Às vésperas da trégua, no fim de novembro, constatou o autor: “Se há trégua, Israel, no entanto, faz tudo que pode nos dias que a precedem. Não existe calmaria antes da tempestade, apenas tempestade antes da calma”.
Gaza, nesse entremeio, se tornou irreconhecível. Feitos simples, como dirigir um carro, não são possíveis, em meio à destruição total da infraestrutura civil. O preço de itens básicos se tornou exorbitante, devido ao cerco militar que impede sua chegada, e esperar em longas filas por um pedaço de pão se tornou parte do dia a dia. “Toda Faixa de Gaza é como uma longa, longa fila”.
Ler o diário de Abu Seif impõe diversas reflexões, mas reforça a importância de que os próprios palestinos contem suas histórias.
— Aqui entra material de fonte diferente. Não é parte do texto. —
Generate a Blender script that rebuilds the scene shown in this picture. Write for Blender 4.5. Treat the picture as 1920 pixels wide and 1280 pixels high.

Um genocídio ocorre ao vivo em nossas telas de televisão, um espetáculo macabro que se desenrola, e há poucos detalhes a serem ignorados. As atrocidades que Israel insiste em negar, apesar da abundante evidência em fotos e vídeos, chocaram todo o planeta. No entanto, o que dizem as pessoas à beira da extinção? A narrativa de Abu Seif oferece um ponto de vista perspicaz sobre os primeiros 60 dias de bombardeios israelenses, sem ainda um horizonte de paz e justiça, sob condições de fome endêmica e pouquíssima ajuda externa.
Como diz o autor: “A marcha da destruição segue adiante: como um eco, porém cada vez mais veloz, mais veloz, enquanto o teto sobre nossas cabeças fica menor e menor ainda”.